### RECORDS PROVIDED

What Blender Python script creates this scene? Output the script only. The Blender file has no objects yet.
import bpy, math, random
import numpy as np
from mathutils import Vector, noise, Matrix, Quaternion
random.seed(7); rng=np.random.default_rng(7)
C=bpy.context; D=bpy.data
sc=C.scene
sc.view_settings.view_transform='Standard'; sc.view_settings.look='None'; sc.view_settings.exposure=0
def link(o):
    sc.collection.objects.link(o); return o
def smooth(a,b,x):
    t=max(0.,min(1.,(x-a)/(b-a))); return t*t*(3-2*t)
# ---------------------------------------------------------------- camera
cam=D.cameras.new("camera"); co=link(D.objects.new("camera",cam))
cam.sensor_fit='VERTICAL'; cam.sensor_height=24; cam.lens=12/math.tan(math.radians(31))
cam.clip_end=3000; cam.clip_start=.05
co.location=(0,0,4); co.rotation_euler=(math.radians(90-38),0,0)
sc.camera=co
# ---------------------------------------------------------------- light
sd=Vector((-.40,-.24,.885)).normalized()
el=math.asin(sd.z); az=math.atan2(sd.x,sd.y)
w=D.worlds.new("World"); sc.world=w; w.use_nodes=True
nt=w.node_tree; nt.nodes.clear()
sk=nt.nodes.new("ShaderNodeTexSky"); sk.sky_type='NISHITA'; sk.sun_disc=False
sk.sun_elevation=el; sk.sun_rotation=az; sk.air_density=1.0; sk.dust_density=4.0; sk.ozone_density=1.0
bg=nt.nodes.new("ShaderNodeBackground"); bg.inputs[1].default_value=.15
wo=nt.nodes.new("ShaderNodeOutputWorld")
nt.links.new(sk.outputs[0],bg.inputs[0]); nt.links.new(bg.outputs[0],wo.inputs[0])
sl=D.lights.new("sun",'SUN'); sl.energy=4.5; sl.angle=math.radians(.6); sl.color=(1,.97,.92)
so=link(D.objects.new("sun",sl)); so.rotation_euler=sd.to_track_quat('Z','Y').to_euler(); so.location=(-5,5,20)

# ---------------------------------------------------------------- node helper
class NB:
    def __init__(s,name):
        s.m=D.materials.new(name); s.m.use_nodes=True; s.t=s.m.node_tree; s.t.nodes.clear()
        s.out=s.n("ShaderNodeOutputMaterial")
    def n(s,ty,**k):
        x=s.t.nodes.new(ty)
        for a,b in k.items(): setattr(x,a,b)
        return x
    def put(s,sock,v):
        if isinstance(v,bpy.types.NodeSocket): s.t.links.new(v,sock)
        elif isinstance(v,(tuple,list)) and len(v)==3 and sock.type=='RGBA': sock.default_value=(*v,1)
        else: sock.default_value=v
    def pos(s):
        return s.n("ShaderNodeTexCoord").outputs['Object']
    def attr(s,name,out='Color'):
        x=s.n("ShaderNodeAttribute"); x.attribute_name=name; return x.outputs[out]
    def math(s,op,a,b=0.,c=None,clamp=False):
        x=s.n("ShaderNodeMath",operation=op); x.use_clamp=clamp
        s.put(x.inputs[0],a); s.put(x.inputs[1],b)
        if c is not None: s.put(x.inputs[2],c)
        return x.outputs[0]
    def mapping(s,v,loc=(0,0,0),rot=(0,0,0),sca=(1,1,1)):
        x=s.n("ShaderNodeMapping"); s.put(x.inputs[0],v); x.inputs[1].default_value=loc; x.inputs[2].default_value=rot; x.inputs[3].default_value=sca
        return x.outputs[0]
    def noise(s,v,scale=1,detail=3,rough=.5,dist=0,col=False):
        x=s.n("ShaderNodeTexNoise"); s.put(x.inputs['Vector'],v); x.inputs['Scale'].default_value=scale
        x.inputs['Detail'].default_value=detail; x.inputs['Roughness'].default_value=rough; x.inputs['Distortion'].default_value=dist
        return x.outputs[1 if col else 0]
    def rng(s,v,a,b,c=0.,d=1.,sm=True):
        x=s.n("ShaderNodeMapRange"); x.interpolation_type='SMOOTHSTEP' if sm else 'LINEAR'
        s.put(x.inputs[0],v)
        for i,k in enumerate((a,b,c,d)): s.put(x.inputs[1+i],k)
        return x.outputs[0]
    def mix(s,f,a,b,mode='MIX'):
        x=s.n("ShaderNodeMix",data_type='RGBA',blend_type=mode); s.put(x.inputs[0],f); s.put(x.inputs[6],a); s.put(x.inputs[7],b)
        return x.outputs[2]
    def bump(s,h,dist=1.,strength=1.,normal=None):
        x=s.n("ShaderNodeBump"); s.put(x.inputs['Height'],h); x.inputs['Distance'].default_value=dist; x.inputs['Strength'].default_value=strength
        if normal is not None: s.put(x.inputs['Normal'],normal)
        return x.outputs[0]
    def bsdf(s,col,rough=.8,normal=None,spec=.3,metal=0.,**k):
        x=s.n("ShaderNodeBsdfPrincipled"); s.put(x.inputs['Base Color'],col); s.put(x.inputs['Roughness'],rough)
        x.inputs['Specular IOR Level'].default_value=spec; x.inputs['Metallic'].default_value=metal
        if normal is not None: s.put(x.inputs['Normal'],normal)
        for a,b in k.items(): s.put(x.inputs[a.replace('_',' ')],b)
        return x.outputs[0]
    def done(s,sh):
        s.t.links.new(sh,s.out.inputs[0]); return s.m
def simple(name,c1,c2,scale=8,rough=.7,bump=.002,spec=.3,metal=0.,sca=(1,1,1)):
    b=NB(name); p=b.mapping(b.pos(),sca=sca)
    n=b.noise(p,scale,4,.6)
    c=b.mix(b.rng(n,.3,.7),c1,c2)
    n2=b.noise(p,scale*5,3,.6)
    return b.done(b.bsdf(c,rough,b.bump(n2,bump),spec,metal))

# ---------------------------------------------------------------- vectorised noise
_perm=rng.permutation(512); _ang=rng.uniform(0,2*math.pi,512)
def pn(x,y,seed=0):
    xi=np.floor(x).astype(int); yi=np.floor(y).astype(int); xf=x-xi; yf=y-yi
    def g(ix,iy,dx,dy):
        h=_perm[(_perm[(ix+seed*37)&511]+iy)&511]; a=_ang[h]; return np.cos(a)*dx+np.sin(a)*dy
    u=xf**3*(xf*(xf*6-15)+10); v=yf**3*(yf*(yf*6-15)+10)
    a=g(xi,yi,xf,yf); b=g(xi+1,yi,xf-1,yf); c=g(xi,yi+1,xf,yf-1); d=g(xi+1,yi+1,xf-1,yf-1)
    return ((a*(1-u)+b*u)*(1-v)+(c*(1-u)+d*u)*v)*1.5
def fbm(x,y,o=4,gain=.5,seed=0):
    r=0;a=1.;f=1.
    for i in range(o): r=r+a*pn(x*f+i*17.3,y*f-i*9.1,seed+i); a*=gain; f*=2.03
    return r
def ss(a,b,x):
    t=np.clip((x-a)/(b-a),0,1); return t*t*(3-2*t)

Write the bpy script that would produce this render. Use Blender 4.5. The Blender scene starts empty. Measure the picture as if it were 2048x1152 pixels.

######

[GIVEN EXERCISE]: Copy out each line in the preceding records that contains "script".

[SOLUTION TO THIS PROBLEM]:
What Blender Python script creates this scene? Output the script only. The Blender file has no objects yet.
Write the bpy script that would produce this render. Use Blender 4.5. The Blender scene starts empty. Measure the picture as if it were 2048x1152 pixels.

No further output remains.